The test setup picture does not show this card, but some other air cooled card. I would have been interested in how you installed the 2 AIOs? Mainly was each of them intake or exhaust?
GPU AIO must be exhaust because it produces a lot of heat.

CPU AIO can be either. Intake means CPU gets colder air to help cool it, but drops a bit of heat into the system (though a 9800x3D drops only 50W to 100W). Or it can be exhaust to keep the case even color but the CPU will run a bit hotter.
 
The test setup picture does not show this card, but some other air cooled card. I would have been interested in how you installed the 2 AIOs?
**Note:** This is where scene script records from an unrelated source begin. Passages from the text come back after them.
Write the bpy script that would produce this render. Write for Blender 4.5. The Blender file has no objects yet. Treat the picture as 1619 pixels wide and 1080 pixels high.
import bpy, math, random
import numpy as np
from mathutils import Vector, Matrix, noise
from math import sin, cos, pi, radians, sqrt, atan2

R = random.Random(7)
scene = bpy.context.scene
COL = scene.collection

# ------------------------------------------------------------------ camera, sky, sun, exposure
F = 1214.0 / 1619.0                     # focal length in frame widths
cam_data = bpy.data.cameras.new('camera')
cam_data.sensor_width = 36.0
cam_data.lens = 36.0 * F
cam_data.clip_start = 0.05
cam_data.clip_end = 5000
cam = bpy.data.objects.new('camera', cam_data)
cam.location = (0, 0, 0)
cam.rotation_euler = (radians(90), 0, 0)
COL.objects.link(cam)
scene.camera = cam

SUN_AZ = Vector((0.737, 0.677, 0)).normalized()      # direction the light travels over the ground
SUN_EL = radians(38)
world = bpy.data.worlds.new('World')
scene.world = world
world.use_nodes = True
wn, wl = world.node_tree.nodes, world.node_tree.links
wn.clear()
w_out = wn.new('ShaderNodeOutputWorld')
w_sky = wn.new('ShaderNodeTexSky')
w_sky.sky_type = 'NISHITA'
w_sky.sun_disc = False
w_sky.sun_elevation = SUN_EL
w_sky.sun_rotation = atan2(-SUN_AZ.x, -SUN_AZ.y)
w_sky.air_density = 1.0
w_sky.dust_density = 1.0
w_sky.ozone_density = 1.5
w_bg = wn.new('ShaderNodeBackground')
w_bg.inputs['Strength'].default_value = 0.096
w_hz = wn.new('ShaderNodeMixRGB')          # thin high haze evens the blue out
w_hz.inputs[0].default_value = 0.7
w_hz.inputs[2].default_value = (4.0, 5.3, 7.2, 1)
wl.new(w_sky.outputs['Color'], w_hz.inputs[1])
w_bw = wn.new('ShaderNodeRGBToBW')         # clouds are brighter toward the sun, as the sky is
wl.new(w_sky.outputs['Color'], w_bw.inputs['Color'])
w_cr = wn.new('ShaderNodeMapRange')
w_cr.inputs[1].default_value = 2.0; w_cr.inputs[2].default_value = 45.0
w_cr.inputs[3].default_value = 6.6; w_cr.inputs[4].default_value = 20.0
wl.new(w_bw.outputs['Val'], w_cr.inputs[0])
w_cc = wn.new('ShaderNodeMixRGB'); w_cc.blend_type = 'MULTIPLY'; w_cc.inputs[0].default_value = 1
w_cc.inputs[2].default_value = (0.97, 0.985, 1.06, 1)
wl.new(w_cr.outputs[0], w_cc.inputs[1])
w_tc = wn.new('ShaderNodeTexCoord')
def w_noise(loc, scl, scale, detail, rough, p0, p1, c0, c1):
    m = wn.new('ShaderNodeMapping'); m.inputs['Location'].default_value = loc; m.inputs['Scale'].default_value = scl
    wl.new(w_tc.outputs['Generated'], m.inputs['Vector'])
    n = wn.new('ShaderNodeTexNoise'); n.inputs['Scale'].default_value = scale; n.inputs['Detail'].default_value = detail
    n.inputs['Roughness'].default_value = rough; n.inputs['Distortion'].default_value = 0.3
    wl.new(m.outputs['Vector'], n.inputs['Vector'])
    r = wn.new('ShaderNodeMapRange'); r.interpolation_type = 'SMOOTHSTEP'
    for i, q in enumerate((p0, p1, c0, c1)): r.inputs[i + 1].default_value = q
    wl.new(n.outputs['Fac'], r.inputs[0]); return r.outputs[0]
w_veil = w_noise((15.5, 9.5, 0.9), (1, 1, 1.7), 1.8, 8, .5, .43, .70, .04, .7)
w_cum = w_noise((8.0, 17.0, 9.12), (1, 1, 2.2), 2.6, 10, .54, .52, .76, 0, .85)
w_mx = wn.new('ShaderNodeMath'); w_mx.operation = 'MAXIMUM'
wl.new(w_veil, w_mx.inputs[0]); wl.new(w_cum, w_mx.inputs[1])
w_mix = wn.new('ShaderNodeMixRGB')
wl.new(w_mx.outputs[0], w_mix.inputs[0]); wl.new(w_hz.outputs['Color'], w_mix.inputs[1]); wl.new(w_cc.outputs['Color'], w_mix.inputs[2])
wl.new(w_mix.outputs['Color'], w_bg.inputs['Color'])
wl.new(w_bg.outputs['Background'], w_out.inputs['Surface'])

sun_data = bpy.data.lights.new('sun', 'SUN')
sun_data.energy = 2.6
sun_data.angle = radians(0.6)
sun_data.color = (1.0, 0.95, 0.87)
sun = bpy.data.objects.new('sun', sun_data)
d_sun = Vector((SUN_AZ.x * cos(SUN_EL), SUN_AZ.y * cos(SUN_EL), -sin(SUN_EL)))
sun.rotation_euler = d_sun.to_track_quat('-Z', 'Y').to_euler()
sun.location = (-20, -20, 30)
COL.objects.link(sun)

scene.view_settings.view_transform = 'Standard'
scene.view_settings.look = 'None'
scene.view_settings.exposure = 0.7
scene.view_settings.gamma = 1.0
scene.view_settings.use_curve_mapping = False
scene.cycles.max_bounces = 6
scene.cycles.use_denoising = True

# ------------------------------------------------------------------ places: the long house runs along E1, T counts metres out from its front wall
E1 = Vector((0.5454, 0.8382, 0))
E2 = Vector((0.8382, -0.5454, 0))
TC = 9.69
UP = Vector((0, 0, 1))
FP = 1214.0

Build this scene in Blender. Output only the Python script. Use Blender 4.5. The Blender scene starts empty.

Mainly was each of them intake or exhaust?
? check red marked


I put the rad in the front, didnt care about intake/exhaust, this is certainly an optimization that you can do though
 
there is some questionable wording in the review. in the circuit board breakdown, it says "Powering the 16 GDDR7 memory chips is a seven-phase VRM driven by the same Monolithic MP29816 controller that controls GPU voltage."

that's factually wrong. there is more than 1 of these on the board and the memory VRM is controlled by another MP29816, not the same one.
 
there is some questionable wording in the review. in the circuit board breakdown, it says "Powering the 16 GDDR7 memory chips is a seven-phase VRM driven by the same Monolithic MP29816 controller that controls GPU voltage."

that's factually wrong. there is more than 1 of these on the board and the memory VRM is controlled by another MP29816, not the same one.

I didnt take it like that. I took it as it being powered by the same type. Instead of a different controller, but I can see how its confusing.